▶ [Work to complete] Reproduce exactly the lines starting at the line that contains "What Blender Python" and ending at the line that contains "COL = scene.collection". Omit pictures.

▶ [Rows]
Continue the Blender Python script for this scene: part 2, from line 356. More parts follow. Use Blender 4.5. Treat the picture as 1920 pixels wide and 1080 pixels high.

...

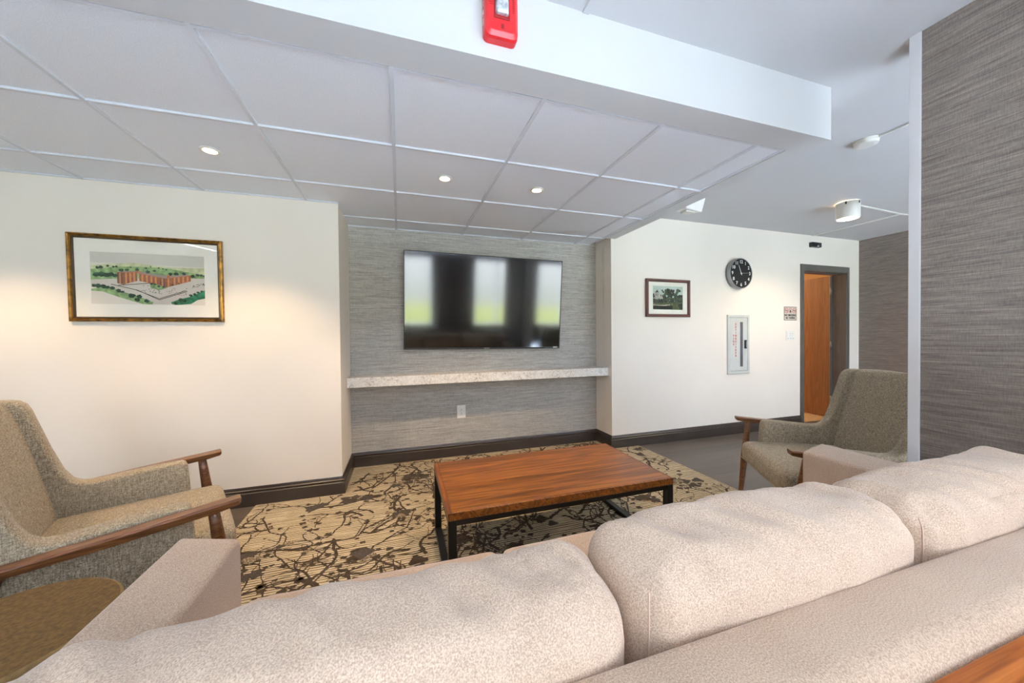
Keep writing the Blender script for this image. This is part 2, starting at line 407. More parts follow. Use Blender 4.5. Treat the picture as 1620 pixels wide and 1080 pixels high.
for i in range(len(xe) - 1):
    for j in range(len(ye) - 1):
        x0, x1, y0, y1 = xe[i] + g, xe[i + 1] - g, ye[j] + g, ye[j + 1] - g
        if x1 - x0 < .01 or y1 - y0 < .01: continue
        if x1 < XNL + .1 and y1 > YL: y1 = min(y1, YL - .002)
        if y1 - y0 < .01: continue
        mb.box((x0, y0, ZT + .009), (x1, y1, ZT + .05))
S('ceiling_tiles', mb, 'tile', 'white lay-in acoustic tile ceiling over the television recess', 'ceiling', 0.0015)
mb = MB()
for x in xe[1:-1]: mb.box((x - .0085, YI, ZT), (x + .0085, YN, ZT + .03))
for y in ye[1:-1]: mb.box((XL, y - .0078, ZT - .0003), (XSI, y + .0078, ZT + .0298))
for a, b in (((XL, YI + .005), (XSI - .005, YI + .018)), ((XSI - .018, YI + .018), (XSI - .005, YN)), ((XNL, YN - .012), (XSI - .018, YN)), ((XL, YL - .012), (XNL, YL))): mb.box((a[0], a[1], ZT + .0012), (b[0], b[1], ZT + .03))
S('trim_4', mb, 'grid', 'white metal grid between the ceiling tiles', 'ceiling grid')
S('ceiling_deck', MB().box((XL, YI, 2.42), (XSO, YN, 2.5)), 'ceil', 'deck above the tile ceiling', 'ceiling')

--

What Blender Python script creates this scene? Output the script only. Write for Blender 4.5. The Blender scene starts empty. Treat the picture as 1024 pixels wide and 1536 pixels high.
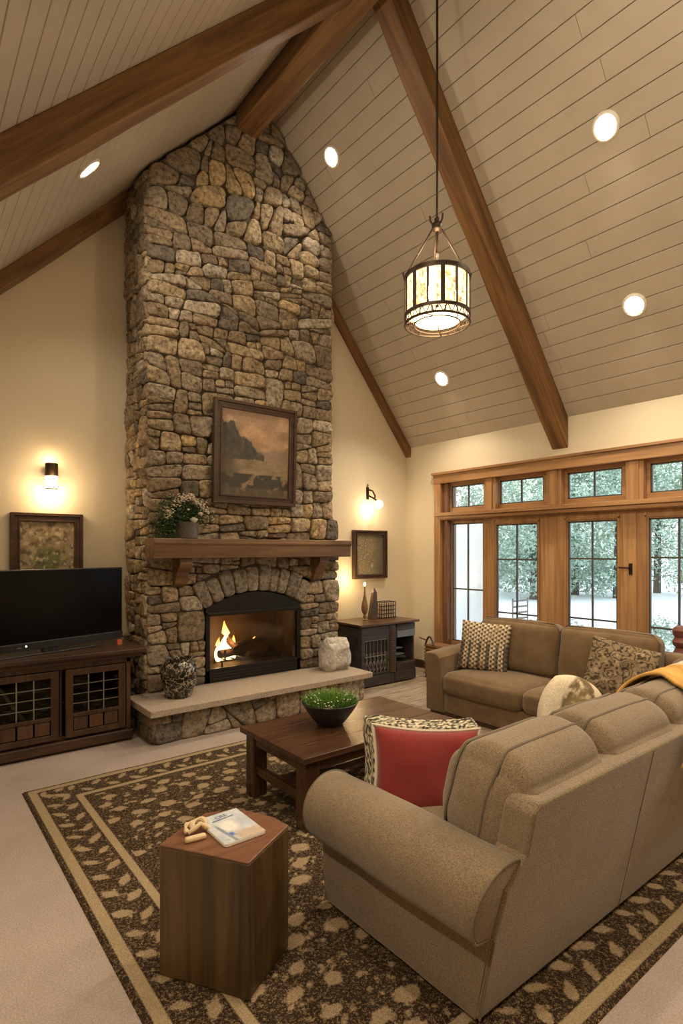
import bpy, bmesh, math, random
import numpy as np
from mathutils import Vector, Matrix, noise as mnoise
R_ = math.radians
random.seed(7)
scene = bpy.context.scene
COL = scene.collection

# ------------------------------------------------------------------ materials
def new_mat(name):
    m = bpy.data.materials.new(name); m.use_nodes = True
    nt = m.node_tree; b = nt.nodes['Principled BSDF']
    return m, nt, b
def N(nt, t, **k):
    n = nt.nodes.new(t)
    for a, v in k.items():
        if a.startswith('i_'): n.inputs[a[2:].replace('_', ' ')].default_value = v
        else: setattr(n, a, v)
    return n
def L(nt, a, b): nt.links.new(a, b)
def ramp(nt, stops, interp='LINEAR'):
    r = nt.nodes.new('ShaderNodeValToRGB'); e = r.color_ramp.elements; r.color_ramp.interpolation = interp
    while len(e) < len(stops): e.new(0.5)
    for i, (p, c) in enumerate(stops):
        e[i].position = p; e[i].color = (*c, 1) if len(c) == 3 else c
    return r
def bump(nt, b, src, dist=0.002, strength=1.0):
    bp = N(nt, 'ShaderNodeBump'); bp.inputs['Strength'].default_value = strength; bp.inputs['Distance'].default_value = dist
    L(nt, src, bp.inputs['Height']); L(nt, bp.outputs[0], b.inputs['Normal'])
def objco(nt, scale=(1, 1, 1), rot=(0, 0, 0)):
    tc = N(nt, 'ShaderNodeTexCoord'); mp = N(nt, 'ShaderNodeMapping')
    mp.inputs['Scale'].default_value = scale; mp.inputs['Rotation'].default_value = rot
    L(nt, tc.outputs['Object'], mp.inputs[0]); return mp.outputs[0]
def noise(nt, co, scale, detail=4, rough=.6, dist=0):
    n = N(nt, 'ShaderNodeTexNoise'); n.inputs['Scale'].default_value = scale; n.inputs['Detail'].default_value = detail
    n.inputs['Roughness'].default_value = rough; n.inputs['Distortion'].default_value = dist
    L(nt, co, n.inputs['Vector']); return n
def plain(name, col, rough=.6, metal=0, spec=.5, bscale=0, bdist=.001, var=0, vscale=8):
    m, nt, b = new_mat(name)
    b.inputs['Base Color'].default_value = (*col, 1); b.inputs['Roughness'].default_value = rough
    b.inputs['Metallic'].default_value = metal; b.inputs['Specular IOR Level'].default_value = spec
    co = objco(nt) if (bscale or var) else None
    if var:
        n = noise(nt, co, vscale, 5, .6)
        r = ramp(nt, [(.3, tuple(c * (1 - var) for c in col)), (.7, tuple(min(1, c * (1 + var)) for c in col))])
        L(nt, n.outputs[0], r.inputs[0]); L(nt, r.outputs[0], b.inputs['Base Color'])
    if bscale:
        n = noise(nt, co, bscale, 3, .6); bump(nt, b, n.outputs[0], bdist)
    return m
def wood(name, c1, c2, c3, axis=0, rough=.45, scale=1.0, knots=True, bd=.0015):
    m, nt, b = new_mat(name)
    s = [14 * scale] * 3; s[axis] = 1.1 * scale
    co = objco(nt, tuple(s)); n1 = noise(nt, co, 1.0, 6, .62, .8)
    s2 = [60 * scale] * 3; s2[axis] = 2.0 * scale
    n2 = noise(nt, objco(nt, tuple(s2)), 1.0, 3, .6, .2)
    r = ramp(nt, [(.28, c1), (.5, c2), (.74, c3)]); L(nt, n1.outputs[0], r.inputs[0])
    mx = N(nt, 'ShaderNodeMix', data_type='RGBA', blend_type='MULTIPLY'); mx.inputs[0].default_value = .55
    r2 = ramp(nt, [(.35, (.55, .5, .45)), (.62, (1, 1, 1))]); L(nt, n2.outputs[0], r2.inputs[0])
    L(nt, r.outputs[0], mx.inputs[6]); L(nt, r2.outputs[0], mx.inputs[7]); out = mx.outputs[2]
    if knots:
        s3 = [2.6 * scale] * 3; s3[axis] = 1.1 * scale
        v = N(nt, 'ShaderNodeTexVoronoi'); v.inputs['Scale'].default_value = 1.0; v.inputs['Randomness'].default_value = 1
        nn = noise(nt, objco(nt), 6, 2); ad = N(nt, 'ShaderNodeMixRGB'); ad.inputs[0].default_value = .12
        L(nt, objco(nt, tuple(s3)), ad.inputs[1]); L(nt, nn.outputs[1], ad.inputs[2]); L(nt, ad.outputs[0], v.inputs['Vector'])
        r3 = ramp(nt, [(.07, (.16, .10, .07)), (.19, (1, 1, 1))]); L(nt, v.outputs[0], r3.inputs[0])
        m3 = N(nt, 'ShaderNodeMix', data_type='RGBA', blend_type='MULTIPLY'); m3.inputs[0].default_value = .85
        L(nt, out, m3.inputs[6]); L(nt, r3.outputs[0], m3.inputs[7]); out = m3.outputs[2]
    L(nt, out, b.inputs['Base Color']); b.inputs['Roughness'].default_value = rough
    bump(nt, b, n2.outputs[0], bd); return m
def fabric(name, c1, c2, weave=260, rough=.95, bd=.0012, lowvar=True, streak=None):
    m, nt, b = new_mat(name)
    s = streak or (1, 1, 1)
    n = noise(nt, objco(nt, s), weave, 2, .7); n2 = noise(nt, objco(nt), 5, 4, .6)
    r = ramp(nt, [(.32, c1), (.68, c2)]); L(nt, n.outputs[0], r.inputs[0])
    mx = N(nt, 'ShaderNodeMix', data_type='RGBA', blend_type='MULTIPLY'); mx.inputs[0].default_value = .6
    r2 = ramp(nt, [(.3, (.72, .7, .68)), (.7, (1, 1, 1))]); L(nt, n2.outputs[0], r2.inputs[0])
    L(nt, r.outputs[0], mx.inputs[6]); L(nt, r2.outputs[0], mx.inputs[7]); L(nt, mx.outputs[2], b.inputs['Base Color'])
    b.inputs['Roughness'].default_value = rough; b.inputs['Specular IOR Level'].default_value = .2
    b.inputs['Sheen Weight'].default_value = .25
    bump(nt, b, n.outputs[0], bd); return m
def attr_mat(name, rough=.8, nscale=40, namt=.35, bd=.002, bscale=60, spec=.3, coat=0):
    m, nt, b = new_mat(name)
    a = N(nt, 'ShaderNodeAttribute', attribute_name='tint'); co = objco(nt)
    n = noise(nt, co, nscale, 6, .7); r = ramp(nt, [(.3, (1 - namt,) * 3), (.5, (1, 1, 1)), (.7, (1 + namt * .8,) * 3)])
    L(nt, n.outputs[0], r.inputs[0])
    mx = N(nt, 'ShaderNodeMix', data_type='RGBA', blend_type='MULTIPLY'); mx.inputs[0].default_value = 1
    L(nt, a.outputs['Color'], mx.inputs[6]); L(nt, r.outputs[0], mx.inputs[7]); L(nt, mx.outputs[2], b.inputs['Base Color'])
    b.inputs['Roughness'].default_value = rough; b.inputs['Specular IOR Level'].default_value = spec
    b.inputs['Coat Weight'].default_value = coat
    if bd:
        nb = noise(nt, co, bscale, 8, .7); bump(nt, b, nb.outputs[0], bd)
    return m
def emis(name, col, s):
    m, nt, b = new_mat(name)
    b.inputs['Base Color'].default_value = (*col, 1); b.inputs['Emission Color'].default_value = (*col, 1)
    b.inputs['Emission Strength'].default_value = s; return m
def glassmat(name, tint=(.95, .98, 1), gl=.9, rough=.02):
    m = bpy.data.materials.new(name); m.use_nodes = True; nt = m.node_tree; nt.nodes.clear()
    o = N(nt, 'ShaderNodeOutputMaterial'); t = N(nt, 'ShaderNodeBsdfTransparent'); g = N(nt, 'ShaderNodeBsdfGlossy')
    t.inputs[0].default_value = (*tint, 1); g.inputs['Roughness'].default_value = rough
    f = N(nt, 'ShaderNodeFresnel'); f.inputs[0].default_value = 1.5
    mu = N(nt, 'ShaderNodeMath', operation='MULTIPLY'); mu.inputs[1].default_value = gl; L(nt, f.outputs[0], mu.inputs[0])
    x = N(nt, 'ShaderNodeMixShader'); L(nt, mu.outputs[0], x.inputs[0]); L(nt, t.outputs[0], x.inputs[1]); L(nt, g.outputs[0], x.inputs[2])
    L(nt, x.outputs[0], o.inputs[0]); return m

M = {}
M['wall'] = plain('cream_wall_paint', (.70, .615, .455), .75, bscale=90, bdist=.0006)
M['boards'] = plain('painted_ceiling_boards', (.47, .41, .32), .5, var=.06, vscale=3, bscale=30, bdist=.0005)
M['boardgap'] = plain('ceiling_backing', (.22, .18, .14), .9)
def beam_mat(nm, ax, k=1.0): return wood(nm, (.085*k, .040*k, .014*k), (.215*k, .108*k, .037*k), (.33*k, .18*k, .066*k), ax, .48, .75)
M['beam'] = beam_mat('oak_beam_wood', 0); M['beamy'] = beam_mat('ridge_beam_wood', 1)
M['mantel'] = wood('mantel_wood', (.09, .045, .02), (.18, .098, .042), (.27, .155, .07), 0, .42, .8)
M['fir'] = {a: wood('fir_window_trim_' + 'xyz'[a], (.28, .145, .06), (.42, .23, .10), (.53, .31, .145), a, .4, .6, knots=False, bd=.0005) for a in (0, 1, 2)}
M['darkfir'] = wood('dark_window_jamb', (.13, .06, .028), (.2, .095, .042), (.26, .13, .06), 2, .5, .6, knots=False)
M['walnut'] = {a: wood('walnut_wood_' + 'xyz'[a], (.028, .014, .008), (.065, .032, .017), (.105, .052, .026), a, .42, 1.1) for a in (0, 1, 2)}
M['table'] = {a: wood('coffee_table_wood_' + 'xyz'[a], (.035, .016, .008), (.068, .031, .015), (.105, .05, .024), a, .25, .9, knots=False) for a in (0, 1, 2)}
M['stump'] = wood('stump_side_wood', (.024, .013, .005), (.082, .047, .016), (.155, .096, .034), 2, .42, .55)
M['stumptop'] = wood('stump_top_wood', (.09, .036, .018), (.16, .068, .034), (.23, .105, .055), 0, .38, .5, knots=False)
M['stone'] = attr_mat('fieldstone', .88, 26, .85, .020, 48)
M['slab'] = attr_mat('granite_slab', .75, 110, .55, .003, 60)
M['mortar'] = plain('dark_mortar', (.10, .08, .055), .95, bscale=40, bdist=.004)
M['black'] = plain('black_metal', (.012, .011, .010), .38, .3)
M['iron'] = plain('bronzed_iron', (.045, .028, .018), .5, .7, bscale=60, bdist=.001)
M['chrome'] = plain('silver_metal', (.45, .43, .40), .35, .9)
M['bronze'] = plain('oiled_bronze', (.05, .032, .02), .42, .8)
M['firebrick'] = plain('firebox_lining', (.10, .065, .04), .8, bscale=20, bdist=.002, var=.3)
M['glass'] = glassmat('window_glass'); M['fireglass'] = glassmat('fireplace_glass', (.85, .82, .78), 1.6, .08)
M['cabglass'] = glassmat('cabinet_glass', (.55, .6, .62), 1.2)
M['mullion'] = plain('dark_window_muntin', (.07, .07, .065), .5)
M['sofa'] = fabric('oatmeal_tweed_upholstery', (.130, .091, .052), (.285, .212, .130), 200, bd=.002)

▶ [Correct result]
What Blender Python script creates this scene? Output the script only. Write for Blender 4.5. The Blender scene starts empty. Treat the picture as 1024 pixels wide and 1536 pixels high.
import bpy, bmesh, math, random
import numpy as np
from mathutils import Vector, Matrix, noise as mnoise
R_ = math.radians
random.seed(7)
scene = bpy.context.scene
COL = scene.collection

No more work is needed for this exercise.